Why Hire a PR Firm?
The perennial “bash on PR” meme started up again this week.
First Scoble knocked us. Then Arrington took aim. Even Steve Rubel, “one of our own,” took a potshot. Thankfully, both Marshall Kirkpatrick of ReadWriteWeb and Mark Hopkins at Mashable stood up for PR pros (thanks guys! – much appreciated, believe me) …
Scoble, Rubel and Arrington basically made the point that PR firms are unnecessary if you have a great product and are willing to spend a lot of time engaging in the blogosphere.
I started drafting a lengthy rebuttal … but was gladly interrupted by a client meeting. It was a get-together with Mike Volpe, the marketing chief at Hubspot – and arguably one of the most Social Media-savvy marketers I’ve ever met, period. And, in fact, Mike is the first to wonder aloud about the themes espoused by Scoble, et al.: he definitely understands the merits of their arguments. After all, Mike is one of many Hubspot bloggers; he is active on Twitter; he’s a prolific content creator; he’s a guy with strong media relationships in his own right.

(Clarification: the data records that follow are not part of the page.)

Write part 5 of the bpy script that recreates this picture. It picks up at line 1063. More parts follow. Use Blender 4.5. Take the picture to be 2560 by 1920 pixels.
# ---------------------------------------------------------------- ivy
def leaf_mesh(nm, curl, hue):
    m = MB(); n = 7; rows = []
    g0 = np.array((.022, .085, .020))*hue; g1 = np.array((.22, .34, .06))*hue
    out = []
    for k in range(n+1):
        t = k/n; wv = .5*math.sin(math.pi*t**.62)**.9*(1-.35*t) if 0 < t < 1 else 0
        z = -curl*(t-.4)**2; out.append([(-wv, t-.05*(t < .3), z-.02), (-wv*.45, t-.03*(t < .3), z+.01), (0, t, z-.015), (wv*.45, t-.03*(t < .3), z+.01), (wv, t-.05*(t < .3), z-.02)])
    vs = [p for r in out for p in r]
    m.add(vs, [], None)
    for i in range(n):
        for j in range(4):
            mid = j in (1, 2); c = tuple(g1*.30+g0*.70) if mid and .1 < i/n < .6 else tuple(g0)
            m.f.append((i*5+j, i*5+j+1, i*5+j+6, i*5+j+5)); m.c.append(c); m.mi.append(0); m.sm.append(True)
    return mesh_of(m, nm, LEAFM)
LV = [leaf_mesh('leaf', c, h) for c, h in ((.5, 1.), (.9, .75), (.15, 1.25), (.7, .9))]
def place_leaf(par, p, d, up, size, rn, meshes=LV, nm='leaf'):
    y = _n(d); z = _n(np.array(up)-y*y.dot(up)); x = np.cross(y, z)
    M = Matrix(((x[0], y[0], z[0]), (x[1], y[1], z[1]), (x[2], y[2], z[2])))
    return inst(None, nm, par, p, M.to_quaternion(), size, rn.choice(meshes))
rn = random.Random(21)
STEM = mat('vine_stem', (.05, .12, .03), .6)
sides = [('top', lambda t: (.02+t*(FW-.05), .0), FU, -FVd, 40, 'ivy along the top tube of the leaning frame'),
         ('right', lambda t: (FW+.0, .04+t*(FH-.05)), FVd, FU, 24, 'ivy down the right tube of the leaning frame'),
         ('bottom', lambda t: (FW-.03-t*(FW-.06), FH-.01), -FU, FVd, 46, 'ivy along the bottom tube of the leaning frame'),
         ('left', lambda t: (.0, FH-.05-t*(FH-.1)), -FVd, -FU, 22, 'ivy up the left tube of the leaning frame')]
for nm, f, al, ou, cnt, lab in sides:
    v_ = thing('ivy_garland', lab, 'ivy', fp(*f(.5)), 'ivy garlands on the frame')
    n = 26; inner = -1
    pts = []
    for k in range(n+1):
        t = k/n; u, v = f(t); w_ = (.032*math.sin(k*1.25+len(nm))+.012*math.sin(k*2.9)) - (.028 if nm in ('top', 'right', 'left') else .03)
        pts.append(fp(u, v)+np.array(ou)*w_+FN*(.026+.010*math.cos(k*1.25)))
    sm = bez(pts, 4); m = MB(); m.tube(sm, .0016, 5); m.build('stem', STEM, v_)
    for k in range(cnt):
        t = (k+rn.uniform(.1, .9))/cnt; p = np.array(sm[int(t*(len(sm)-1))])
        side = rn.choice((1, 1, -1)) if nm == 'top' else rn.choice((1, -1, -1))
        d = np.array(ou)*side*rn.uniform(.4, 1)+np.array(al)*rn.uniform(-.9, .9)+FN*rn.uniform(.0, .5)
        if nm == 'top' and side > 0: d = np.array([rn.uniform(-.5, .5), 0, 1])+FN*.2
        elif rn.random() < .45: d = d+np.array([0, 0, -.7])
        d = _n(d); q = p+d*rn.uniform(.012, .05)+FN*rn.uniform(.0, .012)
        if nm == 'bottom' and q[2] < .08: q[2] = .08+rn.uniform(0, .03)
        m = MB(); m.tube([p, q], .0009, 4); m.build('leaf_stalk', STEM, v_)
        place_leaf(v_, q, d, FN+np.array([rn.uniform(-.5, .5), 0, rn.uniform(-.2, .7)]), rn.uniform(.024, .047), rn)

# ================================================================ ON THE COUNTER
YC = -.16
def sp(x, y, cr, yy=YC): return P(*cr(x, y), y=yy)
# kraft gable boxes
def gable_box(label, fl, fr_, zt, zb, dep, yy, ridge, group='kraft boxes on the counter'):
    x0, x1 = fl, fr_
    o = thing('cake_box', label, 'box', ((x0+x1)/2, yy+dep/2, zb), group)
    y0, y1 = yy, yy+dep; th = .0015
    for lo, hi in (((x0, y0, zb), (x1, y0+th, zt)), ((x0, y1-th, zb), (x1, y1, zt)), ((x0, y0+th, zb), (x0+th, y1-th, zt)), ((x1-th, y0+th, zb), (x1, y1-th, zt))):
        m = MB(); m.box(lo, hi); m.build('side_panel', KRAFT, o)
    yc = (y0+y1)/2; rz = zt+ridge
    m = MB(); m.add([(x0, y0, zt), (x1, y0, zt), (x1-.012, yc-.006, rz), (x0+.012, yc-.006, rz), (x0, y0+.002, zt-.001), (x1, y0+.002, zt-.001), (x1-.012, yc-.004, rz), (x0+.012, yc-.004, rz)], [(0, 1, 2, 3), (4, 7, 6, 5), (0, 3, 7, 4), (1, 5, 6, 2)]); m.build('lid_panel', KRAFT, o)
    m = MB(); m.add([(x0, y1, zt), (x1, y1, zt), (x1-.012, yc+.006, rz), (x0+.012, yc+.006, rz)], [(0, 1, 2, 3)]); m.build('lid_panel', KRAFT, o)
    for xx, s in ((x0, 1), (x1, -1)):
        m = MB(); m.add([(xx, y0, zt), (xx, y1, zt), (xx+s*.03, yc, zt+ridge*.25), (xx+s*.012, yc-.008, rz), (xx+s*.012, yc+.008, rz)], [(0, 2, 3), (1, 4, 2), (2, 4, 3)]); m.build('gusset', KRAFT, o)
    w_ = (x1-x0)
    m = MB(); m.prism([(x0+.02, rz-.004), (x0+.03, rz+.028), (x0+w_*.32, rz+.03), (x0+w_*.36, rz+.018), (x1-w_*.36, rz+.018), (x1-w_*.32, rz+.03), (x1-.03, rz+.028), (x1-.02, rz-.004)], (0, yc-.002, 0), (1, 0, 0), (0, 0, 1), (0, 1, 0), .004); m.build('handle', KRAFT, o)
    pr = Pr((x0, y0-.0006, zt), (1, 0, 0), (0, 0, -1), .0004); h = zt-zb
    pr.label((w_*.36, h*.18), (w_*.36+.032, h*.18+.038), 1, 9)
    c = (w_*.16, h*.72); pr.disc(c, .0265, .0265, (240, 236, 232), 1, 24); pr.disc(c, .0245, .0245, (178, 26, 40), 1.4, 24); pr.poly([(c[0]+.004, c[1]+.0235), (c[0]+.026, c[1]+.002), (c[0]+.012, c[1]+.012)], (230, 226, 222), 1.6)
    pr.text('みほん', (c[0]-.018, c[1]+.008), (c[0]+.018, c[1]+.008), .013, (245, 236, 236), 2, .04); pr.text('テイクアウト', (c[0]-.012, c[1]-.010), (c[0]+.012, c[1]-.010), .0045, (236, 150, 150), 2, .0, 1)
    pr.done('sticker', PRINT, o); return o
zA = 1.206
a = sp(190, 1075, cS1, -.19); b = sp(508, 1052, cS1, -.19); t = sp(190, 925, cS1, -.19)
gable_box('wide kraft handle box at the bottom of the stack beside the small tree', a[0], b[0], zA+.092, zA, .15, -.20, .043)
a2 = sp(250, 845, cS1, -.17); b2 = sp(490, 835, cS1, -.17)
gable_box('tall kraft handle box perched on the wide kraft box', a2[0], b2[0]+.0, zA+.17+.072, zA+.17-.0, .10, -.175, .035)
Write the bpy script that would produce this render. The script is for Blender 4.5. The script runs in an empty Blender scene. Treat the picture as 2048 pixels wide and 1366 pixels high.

Yet in the course of our chat, without prompting, Mike started promoting the value of PR agencies! I was verklempt, as my Gramma used to say.
Mike was kind enough to sit down for a few minutes after our meeting, in front of a video camera, to capture his Pro-Agency feelings for posterity.
Mike Volpe, VP Marketing HubSpot – Value of PR Firms.
What better rebuttal to The Media’s PR gripes than to hear from an Actual Customer?



As a professional SEO, I work in concert with companies’ PR firms to get their content to work harder for them, whether the PR firm ‘does’ digital or not. Together we get better results and more sales/visibility for the customer.
I think the best argument against PR firms is that you are usually paying for about 25% of one mid level and one junior staffer’s time on your account – and then the occasional cameo by one of the PR firm’s founders. That’s the experience of the overwhelming number of vendors that work with PR firms, despite *every* PR firm’s solemn promise in the pitch process that they do not do this.
So hiring a single smart person to do your PR in house and having 100% of their time seems to make a heck of a lot more sense in most cases. Not only do you get the full immersion of that person and their intimate knowledge with your product set, but they sit on every single call and experience every facet of that company’s PR (and can tweak and grow accordingly), as opposed to these inconsistent levels of participation by third parties.
I think the counter argument is that PR firms bring the advantage of existing relationships to the table, and can often get the superior results by virtue of having gone through it time and again. Definitely something to be said for working with someone who’s launched many similar companies in the past.
But I think that “relationships” are severely overstated notions in PR – and that it’s almost always the quality of the story (versus the person telling it).
Of course, there are infinite variables that change the equation. I think that smaller IT vendors should hire an in-house person. I think larger, more established IT vendors get a lot more utility out of PR firms because they have a lot more to lose (in crisis communications) and a lot more sophisticated requirements.